A mi tía Graciela se le murió su marido. Llevaban treinta o cuarenta años juntos, da igual. Ha sido media vida y con su muerte ella sintió que media vida se le había marchado. Cómo no. Se conocieron siendo adolescentes y se despidieron ad portas de la tercera edad.

La imagen de mi tía desgarrada llorando desconsolada me da vueltas incesantes en la mente. La vida, frágil e impredecible como es, se puede desbaratar en segundos y dejarlo a uno desmoronado y triste en un santiamén, con un dolor irreparable con el que toca -o no- aprender a vivir hasta el final.

Este fin de semana murió también Humberto Rey Vargas, pediatra genial, ser humano increíble, padre tremendo, íntimo amigo de mi papá fallecido que debe estar feliz brindando con ‘El Mono Rey’ en el cielo. Podría asegurar que se van a poner el más allá de ruana como tantas veces lo hicieron con el inmediato acá.

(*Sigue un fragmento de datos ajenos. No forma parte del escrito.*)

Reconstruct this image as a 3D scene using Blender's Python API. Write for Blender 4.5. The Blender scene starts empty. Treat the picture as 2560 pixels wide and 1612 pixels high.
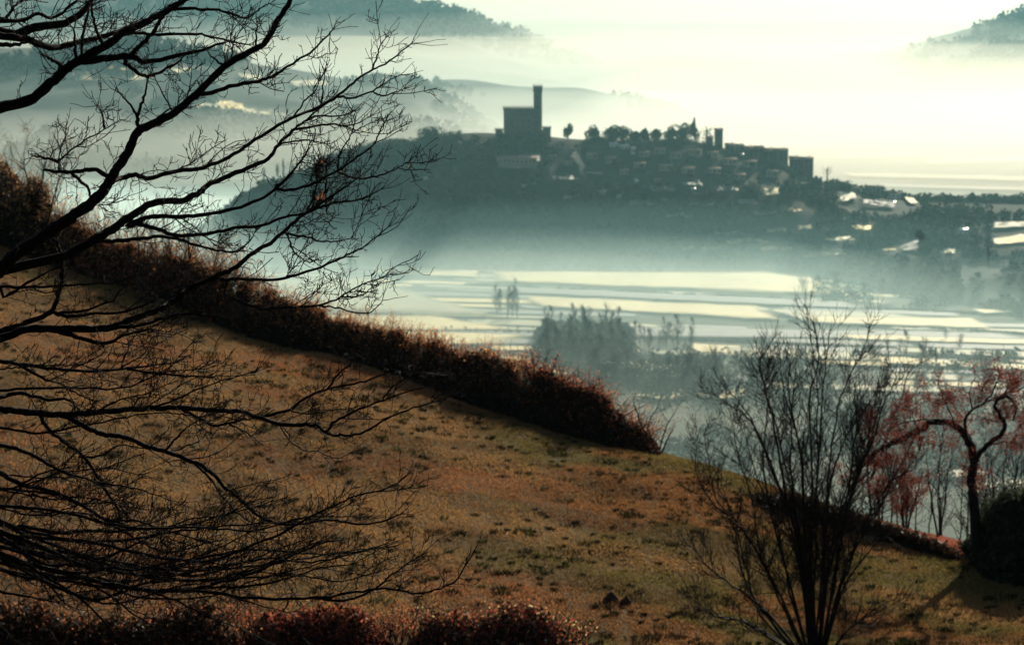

Es lo irremediable. Si uno está vivo, se muere. Punto. Pero es tan triste, tan inexplicable, tan sorpresivo, tan triste, tristísimo, que es imposible no partirse en dos y, entonces, dividir la vida en lo que era y ahora es.

Esas lecciones de vida y muerte me dejan reflexiones y quiero compartir un par con ustedes: la pasión para todo lo que se hace en la vida, el amor para gritarlo, vivirlo, decirlo y sentirlo a los cuatro vientos, la dedicación para todo, para trabajar y reír por igual, la compasión para comprender lo incomprensible y el tiempo para aquellos que tanto se ama.

La vida, bella y sin misericordia, tiene límite. Hay que vivirla con el amor de mi tía Graciela y su esposo. Hace falta detenernos y preguntarnos si lo estamos haciendo.

***

PD:
entrevisté ayer a Juan Guaidó para Noticias Caracol. Qué valentía. Qué determinación y qué amabilidad. Ojalá la vida le permita ver en la suya a una patria distinta, la que soñó, la que se debe lograr con diplomacia y sin balas. Aquellos que piden a gritos una intervención militar, ¿se han preguntado lo que pasaría el día siguiente? ¿Están dispuestos a ponerse un uniforme? Porque pedir guerra con los hijos de otros es cómodo.

El Siglo XX recuerda con enternecimiento los tanques de los aliados que llegaron tras la derrota nazi. Los pocos tanques que llevaron libertad. Los demás han dejado una estela de destrucción que a estas alturas ha sido difícil reparar y que bajo la batuta de la libertad dejaron ciudades destruidas y nuevas guerras instaladas. Grandes, enormes aquellos que logran cambios sin acciones guerreristas. Ojalá Guaidó sea uno de ellos.